House debates

Monday, 21 November 2016

Private Members' Business

Mahon, Hon. Hugh

11:11 am

Photo of Josh WilsonJosh Wilson (Fremantle, Australian Labor Party) Share this | Hansard source

I thank the member for Moreton for bringing forward this motion, which seeks to redress an injustice done almost 100 years ago. And I thank the member for McMillan for his thoughtful contribution.

On 11 November 1920, Hugh Mahon, who was originally the member for the Federation seat of Coolgardie, and subsequently the member for Kalgoorlie, was expelled from his place in the House of Representatives. His seat was declared vacant and he lost the by-election that followed. As a new member, I am thankful to say I have limited experience of the parliament's disciplinary procedures, but I know enough to understand that expulsion is an extraordinarily harsh measure. In fact, as the motion makes clear, this process only occurred that one time. It was a political act, and it was poorly considered.

Hugh Mahon's crime was to call for an Australian republic at an Irish national demonstration in Melbourne on 7 November, an occasion that was made more febrile by the news that the mayor of Cork, Terence MacSwiney, had died after a hunger strike of 74 days. It was a time when the question of Irish nationalism was alive and hot, and of course sharp sectarian divisions were well and truly present here in Australia. The rally considered and passed three motions, the last of which read:

That this meeting of Australian citizens, in view of the policy of oppression and tyranny pursued by the English Government in Ireland, and which has brought eternal disgrace upon the whole British Empire, of which Australia forms a part, pledges its support to any movement for the establishment of an Australian republic.

In the parliamentary week that followed, and on the basis of newspaper reports, Prime Minister Billy Hughes moved a motion that read:

That, in the opinion of this House, the honorable Member for Kalgoorlie, the Honorable Hugh Mahon, having, by seditious and disloyal utterances at a public meeting on Sunday last, been guilty of conduct unfitting him to remain a Member of this House and inconsistent with the oath of allegiance which he has taken as a Member of this House, be expelled this House.

And so it was done by a vote on party lines of 34 to 17. Hugh Mahon himself was absent from proceedings and was not able to speak on his own behalf, but afterwards he was unrepentant and was reported as saying in TheWA Record:

The indignity surely attaches to the garrotter, not to his victim.

While one should hesitate to judge history through the prism of a contemporary perspective, it is clear the expulsion of Hugh Mahon was hasty and unfair as a matter of process, and that it delivered an outcome that was hugely disproportionate to any real offence or danger. I accept that calling for an Australian republic at the time was freighted with heavy meaning.
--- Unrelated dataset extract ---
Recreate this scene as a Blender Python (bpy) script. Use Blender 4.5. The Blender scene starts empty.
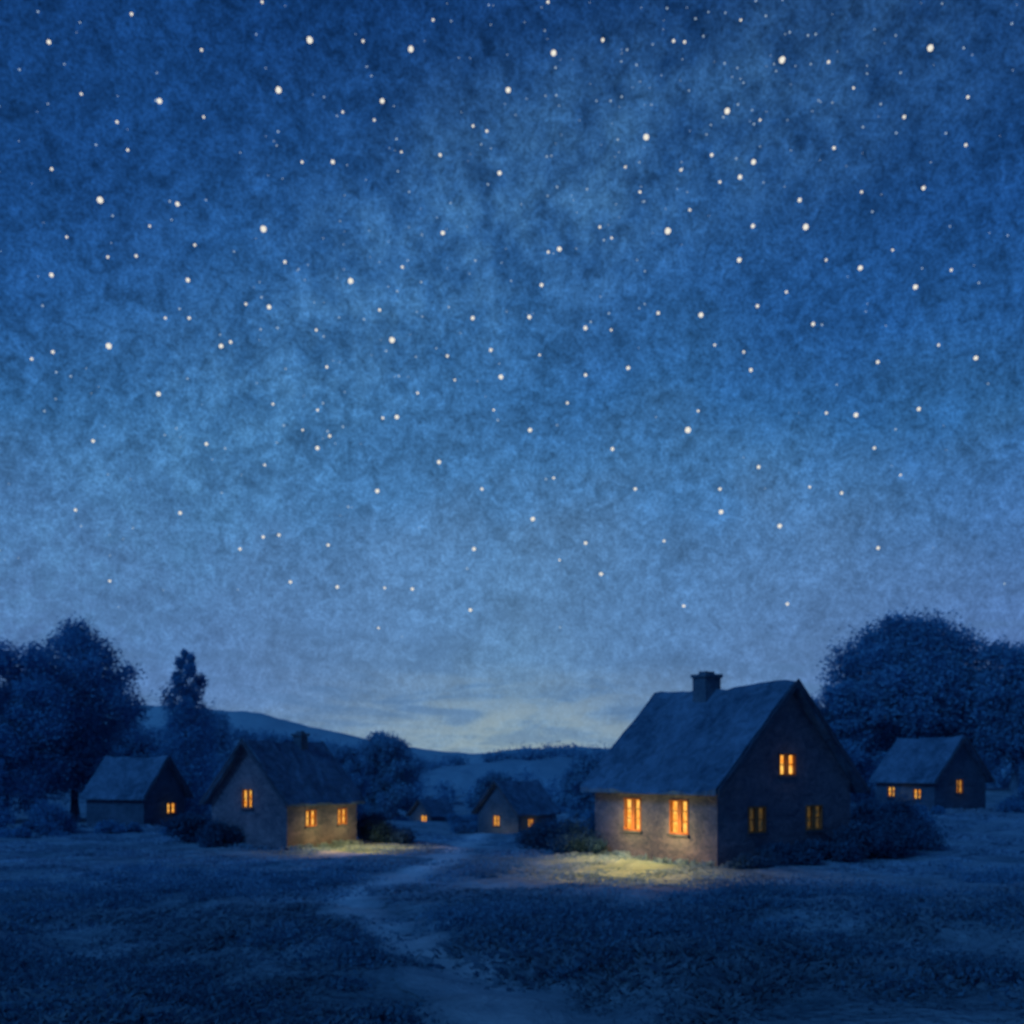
import bpy, bmesh, math, random
import numpy as np
from mathutils import Vector, Matrix, noise
random.seed(7); rng = np.random.default_rng(7)
scene = bpy.context.scene
COL = scene.collection
scene.view_settings.view_transform = 'Standard'
scene.view_settings.look = 'None'
scene.view_settings.exposure = 0

def lin(r, g, b):
    def f(c):
        c /= 255.0
        return c/12.92 if c <= 0.04045 else ((c+0.055)/1.055)**2.4
    return (f(r), f(g), f(b), 1.0)

# ------------------------------------------------------------ node helper
class NT:
    def __init__(s, tree):
        s.t = tree; s.n = tree.nodes; s.l = tree.links
    def node(s, typ, ins=None, **props):
        n = s.n.new(typ)
        for k, v in props.items(): setattr(n, k, v)
        if ins:
            for k, v in ins.items(): s.set(n, k, v)
        return n
    def set(s, n, k, v):
        sock = n.inputs[k]
        if isinstance(v, bpy.types.NodeSocket): s.l.new(v, sock)
        else: sock.default_value = v
    def math(s, op, a, b=0.0, c=None, clamp=False):
        n = s.node('ShaderNodeMath', operation=op, use_clamp=clamp)
        s.set(n, 0, a); s.set(n, 1, b)
        if c is not None: s.set(n, 2, c)
        return n.outputs[0]
    def vmath(s, op, a, b=None, scale=None):
        n = s.node('ShaderNodeVectorMath', operation=op)
        s.set(n, 0, a)
        if b is not None: s.set(n, 1, b)
        if scale is not None: s.set(n, 'Scale', scale)
        return n.outputs['Value'] if op in ('DOT_PRODUCT', 'LENGTH') else n.outputs['Vector']
    def noise(s, vec, scale, detail=3.0, rough=0.55, dist=0.0, col=False):
        n = s.node('ShaderNodeTexNoise', {'Vector': vec, 'Scale': scale, 'Detail': detail, 'Roughness': rough, 'Distortion': dist})
        return n.outputs['Color'] if col else n.outputs['Fac']
    def mix(s, f, a, b, bt='MIX'):
        n = s.node('ShaderNodeMix', data_type='RGBA', blend_type=bt)
        s.set(n, 0, f); s.set(n, 6, a); s.set(n, 7, b)
        return n.outputs[2]
    def ramp(s, f, stops, interp='LINEAR'):
        n = s.node('ShaderNodeValToRGB'); cr = n.color_ramp; cr.interpolation = interp
        while len(cr.elements) < len(stops): cr.elements.new(0.5)
        for e, (p, c) in zip(cr.elements, stops):
            e.position = p; e.color = c if len(c) == 4 else (*c, 1)
        s.set(n, 0, f)
        return n.outputs[0]
    def maprange(s, v, a, b, c, d):
        n = s.node('ShaderNodeMapRange', {0: v, 1: a, 2: b, 3: c, 4: d})
        return n.outputs[0]

def dabs(t, vec, scale):
    return t.noise(vec, scale, 4.0, 0.68, 0.8)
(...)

Even so, the expulsion of Hugh Mahon was a misuse of power.

There have been a few instances where our version of the Westminster system has produced travesties, and it is a curious echo that 11 November was the day on which Hugh Mahon was expelled from parliament in 1920 and also the day on which Gough Whitlam was dismissed as the prime minister in 1975.

In the case of the Dismissal, the fundamentally antidemocratic and dangerous outcome was enabled by structural flaws that were, in part, subsequently addressed by constitutional change, especially with respect to casual Senate vacancies. In the case of Hugh Mahon, the reform necessary to prevent a recurrence of his mistreatment was eventually delivered in the form of the Parliamentary Privileges Act 1987.

But neither outrage would have occurred without a certain amount of malice aforethought; and, ultimately, those responsible for that kind of misjudgement have to take responsibility for it. It is fortunate no-one was similarly expelled in the interim period. At the time, Hugh Mahon himself considered the implications of what had occurred in the following terms: 'This episode may serve as a precedent when Labor is again in the ascendant. If a future Labor government's interests should be promotable by expulsion of an obnoxious opponent they will find the track cleared and the procedure simplified by Hughes.' We can be thankful that such a course was never taken. After all, two wrongs do not make a right.

Let me say in conclusion that, like Hugh Mahon, I support an Australian republic and that in my view the achievement of full sovereign autonomy for our nation through a proper process is well overdue. Our current Prime Minister, nearly 20 years ago, was part of an effort towards that end. In my view, it is high time we returned to that cause. When we do cross the twin thresholds of constitutional recognition of Indigenous Australians and the achievement of an Australian republic, I look forward to the creation of a new national day that marks a more inclusive, independent and mature Australia that is better connected to the culture and heritage of our first Australians and that grows free from the tether of its colonial past.

This motion calls for recognition that what was done with the expulsion of Hugh Mahon from parliament was wrong. I do not think there can be any doubt on that front. When we do achieve an Australian republic, which I hope is soon, it will be, among many other things, a form of vindication for Hugh Mahon. It will be a long-awaited achievement of independence.